Segetis, the Golden Valley-based “green chemistry” company that makes plant-based solvents that are petroleum substitutes, plans to start construction on a $105 million plant by next spring in wood-rich northeastern Minnesota.

The Iron Range Resources and Rehabilitation Board (IRRRB), the economic development agency funded with taconite taxes, has approved $21.2 million in funding for the renewable biochemical plant at Hoyt Lakes, 60 miles north of Duluth.

“Segetis is on the leading edge of the biochemical economy and will add value to our timber and forest-products economy,” said IRRRB Commissioner Tony Sertich.

Segetis, which has a small, leased commercial plant in Wisconsin and two pilot plants in Golden Valley, was pursued by several states and at least one Canadian province.

In an interview, CEO Atul Thakrar said the IRRRB commitment will allow Segetis to raise project-debt financing and equity from its existing stockholders and, possibly, new investors.

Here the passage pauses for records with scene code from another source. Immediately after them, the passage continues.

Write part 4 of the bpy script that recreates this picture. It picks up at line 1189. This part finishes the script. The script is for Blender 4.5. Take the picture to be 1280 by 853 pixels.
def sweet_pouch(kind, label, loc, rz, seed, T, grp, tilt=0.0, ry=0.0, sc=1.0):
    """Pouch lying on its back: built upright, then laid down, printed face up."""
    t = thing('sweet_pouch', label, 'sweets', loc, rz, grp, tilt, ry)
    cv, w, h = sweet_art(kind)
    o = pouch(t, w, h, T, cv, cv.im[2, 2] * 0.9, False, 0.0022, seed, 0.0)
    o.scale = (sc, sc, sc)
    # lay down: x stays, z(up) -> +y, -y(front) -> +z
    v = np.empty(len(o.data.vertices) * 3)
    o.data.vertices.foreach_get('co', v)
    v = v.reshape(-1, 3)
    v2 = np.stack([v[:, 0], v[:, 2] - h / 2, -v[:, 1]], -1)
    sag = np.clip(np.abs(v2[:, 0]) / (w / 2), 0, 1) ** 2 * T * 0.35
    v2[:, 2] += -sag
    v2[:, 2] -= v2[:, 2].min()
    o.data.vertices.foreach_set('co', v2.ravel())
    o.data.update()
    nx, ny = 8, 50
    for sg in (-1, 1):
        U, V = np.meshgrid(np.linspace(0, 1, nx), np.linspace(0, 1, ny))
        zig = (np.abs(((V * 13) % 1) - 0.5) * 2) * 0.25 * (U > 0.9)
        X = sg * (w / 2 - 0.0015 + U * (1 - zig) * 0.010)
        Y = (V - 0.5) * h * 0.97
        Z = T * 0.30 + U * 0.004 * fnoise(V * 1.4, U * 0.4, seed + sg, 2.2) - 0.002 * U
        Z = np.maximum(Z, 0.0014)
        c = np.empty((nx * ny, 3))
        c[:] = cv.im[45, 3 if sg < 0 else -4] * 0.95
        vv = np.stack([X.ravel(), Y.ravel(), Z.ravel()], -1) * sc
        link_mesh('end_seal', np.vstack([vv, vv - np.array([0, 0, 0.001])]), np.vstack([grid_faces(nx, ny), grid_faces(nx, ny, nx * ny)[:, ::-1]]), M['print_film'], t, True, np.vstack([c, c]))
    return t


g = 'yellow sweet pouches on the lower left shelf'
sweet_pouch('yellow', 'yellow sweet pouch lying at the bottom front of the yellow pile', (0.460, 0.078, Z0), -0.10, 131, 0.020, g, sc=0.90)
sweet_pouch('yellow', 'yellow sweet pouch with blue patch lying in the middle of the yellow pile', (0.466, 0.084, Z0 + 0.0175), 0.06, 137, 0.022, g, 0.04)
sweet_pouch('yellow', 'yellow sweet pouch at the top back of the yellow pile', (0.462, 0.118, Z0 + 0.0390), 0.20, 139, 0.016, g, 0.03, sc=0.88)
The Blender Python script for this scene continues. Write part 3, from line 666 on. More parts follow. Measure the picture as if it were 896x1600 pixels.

“There is a tremendous biomass basket up there in northeastern Minnesota, and in the long term this is the right place for us to be, from a logistics point of view, and we believe that we can be a catalyst to a ‘bio-economy’ cluster of companies up there. There is a lot of wood and a skilled workforce.’’

Segetis, which employs about 40 people, develops and makes bio-based material for flexible plastic products, synthetics, cleaning products, and other consumer goods that supplant oil-based feedstock.

“We have customers and we have potential customers who have tried [Segetis products] and are ready to buy,’’ Thakrar said. “We could begin construction in spring of 2015, maybe even the fall of this year. We need to finish our engineering and get our money together. And we have interest from investors, including existing investors.”

The Segetis project is forecast to have an annual $55 million economic impact, an inaugural 55 jobs, and support 545 jobs in related industries, according to a study from the University of Minnesota Extension Center for Community Vitality.

“By partnering with Segetis, we will be putting our flag in the ground as a region interested in developing a cluster of biochemical businesses willing to use our wood resources, improve our environment and create good jobs on the Iron Range,” Sertich said.

Northern Minnesota suffered from a downturn in the lumber-and-paper industry during the housing recession and as newsprint and magazine sales declined.

The Segetis bio-based plasticizers are rooted in cellulosic-based chemistry, which is ­considered nontoxic. Thakrar says the plasticizers function as well or better than oil-based ones.

One customer is Seventh Generation of Burlington, Vt., a maker of green cleaning and paper products. Another is San Francisco-based Method Products, which produces cleaning and laundry products sold by 35,000 retailers, including Target stores. Method detergent says it requires only two or three sprays of its laundry soap to clean a full load of laundry.

In 2012, Segetis raised $25 million, its fourth and largest round of venture capital, led by Saudi Basic Industries Corp. Ventures and with participation by existing investors Khos­la Ventures, Malaysia Life Science Capital Fund and Royal DSM. The company has raised a total of $60 million over several years.

Thakrar, who joined Segetis in 2009, is a 20-year veteran of the specialty chemical and energy industries and former president of Soane Energy, a Boston-based specialty materials start-up. Before joining Soane, Thakrar held positions at Cytec Industries and Rohm and Hass, including global business unit leadership.